As a whole, RTS games are not necessarily known for their outstanding sound effects and stellar music, and this game is no exception. Each unit has their obligatory pair of monotone phrases to recite whenever you activate them, and the background music seems to want you to believe that you are surrounded by singing monks. The news isn't all bad, though. Your briefings between missions contain some very good voice acting. Those of you who are fans of the "Dune" series may recognize the voice of Ian McNeice during briefings with your comrade Colonel Verkkal.

Movement of your units on the map is easy enough. Activate a unit, select a command, and pick a target. Your units are all simplistic as well, each possessing just one or two functions. Despite this simple gameplay, the game requires the use of tactics which may take some players a little time to get used to. The missions are set up to keep unit numbers low and make you focus more on how you use your troops instead of how many you have. Thus, instead of just taking all your troops and marching into enemy territory with the simple goal of annihilating everything in sight, there will be many times in which a different strategy will be required. There are a number of missions which are designed to be unbeatable by brute force alone; as an alternative in these cases, victory is measured in terms of the amount of delay or other such hindrances you manage to inflict on the enemy. Another thing that gives I of the Enemy a different feel is that there is less emphasis put on the gathering of goods and supplies. This allows the player to focus more on the military action and tactics required to beat the mission. Even more strategy comes into play as you can carry units with you from mission to mission. This is made all the more important because your units level up as they gain more experience in battle.

If you prefer to do more than just defeat the pre-programmed opposition in campaign mode, be at ease. You and your friends will be able to play together via a LAN or over the internet with GameSpy. Included in this multiplayer mode is the ability to bring along your saved troops. Another neat feature to be incorporated into the game is going to be the ability for you to create your own map using a map editor. It will be interesting to see exactly how big of an advantage you can give yourself by loading up one of your custom maps to try out on your pals.

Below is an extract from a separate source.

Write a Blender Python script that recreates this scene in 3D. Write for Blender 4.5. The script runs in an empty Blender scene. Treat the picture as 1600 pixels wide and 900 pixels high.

I of the Enemy will not be on every gamer's wish list. Veteran RTS players will probably be disappointed by the less than stunning graphics and the simplistic style of play. But, if you are new to the world of RTS games, or even if you are an old pro who just wants to try a game with a little different feel to it, give this one some thought; and with a price tag under $20, why wouldn't you? It may not shake the gaming world or change your view of video games forever, but it will be an entertaining RTS game with a well presented story and enough plot twists to keep you into it to the end.